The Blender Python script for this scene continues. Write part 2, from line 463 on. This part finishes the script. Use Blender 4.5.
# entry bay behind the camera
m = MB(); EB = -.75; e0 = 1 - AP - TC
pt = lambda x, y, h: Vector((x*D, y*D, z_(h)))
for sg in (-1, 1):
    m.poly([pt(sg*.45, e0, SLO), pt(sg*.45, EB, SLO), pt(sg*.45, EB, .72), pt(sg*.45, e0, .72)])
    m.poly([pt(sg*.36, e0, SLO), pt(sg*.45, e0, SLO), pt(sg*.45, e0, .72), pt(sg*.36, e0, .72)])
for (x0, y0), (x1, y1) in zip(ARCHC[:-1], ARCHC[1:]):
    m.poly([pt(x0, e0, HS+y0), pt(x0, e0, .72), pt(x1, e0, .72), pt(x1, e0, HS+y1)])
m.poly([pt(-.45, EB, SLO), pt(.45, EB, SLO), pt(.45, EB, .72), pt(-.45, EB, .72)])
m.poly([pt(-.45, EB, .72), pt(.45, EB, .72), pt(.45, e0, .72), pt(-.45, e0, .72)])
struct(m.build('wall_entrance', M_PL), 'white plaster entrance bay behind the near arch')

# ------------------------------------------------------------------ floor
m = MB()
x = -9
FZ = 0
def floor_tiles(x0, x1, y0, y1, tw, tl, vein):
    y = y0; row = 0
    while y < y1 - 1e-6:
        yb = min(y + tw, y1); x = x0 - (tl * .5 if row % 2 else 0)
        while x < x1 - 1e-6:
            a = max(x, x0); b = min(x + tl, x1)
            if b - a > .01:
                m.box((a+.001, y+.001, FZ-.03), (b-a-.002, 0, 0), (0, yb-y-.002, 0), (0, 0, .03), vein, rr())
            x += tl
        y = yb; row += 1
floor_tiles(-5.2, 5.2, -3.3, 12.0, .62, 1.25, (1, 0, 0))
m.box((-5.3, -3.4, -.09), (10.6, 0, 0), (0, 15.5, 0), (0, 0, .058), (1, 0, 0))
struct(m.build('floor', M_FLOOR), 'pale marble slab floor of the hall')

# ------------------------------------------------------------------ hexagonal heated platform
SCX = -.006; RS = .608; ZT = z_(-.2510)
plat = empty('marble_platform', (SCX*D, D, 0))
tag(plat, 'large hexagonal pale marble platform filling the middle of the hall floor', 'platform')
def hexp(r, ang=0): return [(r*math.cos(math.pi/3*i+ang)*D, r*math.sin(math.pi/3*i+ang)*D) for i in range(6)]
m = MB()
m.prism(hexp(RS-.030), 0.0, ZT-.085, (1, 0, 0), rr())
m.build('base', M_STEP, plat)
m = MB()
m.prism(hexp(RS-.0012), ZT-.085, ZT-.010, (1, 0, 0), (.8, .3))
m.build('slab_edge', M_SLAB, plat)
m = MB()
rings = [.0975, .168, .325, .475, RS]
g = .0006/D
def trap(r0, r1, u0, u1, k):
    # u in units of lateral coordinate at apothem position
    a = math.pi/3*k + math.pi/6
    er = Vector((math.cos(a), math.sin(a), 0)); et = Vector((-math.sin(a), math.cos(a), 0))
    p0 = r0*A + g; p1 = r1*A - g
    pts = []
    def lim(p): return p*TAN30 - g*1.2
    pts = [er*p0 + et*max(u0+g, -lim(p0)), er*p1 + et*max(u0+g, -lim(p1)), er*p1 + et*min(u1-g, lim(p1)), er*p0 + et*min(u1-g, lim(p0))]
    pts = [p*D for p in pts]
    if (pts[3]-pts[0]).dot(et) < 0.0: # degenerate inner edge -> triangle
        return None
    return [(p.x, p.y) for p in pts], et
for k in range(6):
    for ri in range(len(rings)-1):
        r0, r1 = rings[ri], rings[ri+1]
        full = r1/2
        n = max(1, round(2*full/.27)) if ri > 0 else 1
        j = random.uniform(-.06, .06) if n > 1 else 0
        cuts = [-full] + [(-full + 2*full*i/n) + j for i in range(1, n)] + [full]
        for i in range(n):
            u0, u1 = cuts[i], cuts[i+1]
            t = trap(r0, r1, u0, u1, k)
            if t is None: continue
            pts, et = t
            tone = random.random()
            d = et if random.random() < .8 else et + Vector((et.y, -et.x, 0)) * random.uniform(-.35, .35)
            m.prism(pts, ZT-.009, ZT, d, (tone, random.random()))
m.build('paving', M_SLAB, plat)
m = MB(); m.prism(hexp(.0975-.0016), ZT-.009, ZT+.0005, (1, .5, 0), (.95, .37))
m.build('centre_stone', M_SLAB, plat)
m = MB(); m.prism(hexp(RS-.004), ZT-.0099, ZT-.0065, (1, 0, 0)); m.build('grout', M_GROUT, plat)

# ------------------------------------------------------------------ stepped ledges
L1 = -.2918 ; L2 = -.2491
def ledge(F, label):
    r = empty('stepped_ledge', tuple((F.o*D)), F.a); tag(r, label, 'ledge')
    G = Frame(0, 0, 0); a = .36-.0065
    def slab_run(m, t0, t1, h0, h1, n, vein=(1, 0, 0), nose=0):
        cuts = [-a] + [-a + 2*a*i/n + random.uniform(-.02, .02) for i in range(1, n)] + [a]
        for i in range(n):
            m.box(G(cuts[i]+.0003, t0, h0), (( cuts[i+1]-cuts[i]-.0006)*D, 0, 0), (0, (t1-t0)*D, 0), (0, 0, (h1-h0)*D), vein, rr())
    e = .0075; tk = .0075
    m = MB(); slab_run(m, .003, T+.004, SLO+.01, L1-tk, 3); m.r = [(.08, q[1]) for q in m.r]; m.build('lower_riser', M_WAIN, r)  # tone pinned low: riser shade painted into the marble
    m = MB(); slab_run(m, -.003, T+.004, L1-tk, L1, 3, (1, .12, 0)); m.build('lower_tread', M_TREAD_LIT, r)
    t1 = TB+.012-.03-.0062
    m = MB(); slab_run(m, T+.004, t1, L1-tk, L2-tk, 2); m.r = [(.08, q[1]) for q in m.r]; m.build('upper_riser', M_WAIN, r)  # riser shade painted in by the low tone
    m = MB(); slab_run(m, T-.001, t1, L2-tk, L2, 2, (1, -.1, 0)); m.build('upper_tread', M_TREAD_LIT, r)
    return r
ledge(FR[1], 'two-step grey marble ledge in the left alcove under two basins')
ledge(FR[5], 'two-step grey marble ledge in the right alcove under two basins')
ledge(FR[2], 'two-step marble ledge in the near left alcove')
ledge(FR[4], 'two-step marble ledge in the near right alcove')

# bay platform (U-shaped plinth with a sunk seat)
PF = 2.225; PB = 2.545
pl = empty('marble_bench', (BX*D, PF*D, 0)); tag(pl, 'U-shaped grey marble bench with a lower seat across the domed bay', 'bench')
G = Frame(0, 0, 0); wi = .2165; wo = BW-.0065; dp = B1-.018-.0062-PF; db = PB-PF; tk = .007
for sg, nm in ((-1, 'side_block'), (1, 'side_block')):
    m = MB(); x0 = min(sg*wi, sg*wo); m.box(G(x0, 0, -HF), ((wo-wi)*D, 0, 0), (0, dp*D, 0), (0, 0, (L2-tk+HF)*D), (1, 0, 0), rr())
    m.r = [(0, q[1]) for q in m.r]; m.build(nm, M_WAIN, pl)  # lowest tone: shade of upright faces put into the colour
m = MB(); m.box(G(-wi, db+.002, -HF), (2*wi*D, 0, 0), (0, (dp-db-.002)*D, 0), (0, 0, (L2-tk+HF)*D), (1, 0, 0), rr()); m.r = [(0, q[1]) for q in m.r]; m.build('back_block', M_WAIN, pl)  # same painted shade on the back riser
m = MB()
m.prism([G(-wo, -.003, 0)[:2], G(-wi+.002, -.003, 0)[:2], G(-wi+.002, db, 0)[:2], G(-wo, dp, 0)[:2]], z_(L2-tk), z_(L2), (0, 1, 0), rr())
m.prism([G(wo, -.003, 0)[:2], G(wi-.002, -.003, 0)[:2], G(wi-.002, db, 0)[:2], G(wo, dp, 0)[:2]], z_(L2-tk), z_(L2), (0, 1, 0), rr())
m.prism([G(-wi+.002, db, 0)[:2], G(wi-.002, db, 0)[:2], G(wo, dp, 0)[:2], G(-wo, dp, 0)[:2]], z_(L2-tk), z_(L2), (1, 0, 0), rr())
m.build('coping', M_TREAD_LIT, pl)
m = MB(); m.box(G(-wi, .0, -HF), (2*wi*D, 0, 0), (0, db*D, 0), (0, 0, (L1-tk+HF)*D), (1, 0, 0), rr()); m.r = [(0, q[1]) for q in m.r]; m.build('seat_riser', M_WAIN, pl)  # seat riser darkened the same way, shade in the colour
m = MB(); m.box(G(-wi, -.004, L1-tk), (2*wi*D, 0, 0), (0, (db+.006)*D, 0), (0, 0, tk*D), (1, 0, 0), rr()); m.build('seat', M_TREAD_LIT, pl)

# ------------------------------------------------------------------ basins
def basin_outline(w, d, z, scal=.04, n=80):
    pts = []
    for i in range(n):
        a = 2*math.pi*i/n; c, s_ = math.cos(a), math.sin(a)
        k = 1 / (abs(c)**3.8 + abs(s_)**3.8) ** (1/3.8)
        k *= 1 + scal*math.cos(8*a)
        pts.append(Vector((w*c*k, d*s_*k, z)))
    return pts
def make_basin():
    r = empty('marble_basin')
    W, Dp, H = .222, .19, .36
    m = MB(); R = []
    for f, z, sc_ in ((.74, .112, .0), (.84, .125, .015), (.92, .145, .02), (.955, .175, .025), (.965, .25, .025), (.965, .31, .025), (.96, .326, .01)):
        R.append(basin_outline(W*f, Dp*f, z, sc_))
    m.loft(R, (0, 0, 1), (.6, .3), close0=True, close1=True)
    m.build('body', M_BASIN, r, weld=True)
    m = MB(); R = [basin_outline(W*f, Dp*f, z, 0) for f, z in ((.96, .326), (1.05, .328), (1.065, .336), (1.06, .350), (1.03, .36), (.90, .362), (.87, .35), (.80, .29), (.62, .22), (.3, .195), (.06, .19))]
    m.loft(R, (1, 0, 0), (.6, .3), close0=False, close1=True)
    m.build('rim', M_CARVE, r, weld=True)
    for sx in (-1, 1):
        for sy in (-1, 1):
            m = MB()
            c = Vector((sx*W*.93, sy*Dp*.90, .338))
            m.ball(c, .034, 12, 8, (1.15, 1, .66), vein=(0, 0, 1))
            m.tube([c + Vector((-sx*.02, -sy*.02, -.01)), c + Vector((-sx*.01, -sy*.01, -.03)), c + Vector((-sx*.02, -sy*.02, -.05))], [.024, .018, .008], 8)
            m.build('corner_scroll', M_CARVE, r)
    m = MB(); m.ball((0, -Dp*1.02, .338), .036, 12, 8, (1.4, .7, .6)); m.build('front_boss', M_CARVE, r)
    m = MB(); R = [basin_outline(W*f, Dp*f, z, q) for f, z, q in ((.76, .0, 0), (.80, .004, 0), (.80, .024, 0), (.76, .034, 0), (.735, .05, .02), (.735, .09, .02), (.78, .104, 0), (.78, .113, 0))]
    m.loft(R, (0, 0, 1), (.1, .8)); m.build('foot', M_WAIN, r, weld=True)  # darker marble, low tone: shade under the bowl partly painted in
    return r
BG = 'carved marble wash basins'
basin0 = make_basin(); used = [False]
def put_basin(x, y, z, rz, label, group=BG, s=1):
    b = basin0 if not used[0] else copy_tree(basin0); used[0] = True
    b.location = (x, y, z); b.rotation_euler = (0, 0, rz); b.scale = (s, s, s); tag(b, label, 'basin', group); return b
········
### PROBLEM DETAILS
Emit, unaltered, the lines from the top of the listing down through the line that holds "struct(m.build('wall_entrance', M_PL), 'white"; emit nothing else.

### ANSWER TO THIS EXERCISE
The Blender Python script for this scene continues. Write part 2, from line 463 on. This part finishes the script. Use Blender 4.5.
# entry bay behind the camera
m = MB(); EB = -.75; e0 = 1 - AP - TC
pt = lambda x, y, h: Vector((x*D, y*D, z_(h)))
for sg in (-1, 1):
    m.poly([pt(sg*.45, e0, SLO), pt(sg*.45, EB, SLO), pt(sg*.45, EB, .72), pt(sg*.45, e0, .72)])
    m.poly([pt(sg*.36, e0, SLO), pt(sg*.45, e0, SLO), pt(sg*.45, e0, .72), pt(sg*.36, e0, .72)])
for (x0, y0), (x1, y1) in zip(ARCHC[:-1], ARCHC[1:]):
    m.poly([pt(x0, e0, HS+y0), pt(x0, e0, .72), pt(x1, e0, .72), pt(x1, e0, HS+y1)])
m.poly([pt(-.45, EB, SLO), pt(.45, EB, SLO), pt(.45, EB, .72), pt(-.45, EB, .72)])
m.poly([pt(-.45, EB, .72), pt(.45, EB, .72), pt(.45, e0, .72), pt(-.45, e0, .72)])
struct(m.build('wall_entrance', M_PL), 'white plaster entrance bay behind the near arch')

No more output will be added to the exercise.